#### TO DO
In the listing that follows, count every line with the word "Blender" in it and write only the total.
====
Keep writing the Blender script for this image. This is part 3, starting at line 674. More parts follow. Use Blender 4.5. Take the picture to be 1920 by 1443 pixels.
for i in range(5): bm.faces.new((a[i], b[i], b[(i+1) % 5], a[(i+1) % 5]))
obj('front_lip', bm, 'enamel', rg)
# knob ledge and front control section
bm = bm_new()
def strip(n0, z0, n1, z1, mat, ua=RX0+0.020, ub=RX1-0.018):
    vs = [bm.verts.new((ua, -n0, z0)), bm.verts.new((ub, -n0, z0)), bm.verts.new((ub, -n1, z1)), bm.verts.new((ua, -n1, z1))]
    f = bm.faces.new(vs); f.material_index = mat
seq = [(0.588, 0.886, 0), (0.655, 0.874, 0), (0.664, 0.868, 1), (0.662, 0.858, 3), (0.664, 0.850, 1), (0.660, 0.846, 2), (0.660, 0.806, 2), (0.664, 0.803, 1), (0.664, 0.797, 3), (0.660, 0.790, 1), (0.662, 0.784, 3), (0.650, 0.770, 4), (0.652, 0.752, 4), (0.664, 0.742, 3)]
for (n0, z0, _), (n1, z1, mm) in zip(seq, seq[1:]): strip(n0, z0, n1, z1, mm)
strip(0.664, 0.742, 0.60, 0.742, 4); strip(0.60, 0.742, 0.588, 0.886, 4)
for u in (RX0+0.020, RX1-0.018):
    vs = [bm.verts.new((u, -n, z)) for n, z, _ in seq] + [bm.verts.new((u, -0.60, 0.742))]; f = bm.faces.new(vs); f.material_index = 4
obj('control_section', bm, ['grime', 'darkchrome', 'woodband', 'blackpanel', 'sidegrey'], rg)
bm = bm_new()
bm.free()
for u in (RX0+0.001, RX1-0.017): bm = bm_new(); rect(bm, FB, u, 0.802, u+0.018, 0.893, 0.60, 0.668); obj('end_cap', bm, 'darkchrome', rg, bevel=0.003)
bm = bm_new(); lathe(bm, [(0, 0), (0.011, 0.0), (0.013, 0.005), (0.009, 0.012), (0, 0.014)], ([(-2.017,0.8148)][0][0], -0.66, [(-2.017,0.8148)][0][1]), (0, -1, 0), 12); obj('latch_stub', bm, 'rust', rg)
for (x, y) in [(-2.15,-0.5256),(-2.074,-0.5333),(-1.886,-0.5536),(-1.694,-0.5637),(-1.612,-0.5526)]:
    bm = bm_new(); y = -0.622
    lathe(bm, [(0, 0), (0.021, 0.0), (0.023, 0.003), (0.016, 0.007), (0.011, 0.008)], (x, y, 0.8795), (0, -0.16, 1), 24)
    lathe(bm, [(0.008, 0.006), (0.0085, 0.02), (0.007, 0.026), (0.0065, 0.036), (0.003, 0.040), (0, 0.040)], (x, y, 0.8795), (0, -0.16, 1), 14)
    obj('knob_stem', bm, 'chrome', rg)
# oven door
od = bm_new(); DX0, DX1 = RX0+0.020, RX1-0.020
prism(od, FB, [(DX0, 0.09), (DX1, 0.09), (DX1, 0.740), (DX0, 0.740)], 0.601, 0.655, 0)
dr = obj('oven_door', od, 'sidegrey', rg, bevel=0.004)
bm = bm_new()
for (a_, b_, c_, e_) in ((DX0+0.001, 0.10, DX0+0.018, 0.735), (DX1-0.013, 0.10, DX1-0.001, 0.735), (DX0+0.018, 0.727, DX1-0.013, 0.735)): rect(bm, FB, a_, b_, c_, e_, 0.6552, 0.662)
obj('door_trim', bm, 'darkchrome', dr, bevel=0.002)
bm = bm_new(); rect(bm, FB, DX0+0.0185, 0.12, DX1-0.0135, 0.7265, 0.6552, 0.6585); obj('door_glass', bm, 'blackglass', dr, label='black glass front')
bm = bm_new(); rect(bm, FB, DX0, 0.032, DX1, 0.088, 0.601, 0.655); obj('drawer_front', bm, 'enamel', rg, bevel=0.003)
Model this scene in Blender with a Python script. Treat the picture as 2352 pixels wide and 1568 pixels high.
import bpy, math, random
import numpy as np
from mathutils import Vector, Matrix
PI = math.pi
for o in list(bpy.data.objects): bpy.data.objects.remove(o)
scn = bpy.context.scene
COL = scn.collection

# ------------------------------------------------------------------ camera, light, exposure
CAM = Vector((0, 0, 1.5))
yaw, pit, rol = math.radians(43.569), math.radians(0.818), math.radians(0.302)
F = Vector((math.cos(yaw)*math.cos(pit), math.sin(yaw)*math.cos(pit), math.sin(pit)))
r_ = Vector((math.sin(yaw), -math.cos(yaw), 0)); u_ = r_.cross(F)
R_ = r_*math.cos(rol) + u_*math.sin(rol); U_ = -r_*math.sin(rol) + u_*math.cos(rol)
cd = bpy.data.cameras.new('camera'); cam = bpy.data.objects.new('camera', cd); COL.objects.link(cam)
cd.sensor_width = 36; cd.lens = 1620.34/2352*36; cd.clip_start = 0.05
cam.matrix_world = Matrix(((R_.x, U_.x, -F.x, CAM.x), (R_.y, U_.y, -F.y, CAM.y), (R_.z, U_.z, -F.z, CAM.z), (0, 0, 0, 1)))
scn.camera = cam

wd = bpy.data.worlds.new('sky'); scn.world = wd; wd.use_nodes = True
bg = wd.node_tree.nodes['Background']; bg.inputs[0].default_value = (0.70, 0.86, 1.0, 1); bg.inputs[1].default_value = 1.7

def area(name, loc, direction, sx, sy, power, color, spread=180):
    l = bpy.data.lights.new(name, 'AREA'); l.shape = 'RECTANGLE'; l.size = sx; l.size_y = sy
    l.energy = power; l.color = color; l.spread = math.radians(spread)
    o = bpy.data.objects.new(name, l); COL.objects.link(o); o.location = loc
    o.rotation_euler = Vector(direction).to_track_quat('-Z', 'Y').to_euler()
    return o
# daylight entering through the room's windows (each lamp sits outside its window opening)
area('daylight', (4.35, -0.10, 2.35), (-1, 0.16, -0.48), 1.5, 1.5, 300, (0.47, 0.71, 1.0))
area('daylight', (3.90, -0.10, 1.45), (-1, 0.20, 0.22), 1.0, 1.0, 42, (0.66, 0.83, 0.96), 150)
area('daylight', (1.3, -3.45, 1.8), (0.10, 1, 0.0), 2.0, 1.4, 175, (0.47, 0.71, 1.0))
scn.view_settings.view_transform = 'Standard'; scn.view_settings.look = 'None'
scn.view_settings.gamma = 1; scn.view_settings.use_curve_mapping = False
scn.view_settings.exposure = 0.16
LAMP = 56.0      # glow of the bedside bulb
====
#### THE ANSWER
2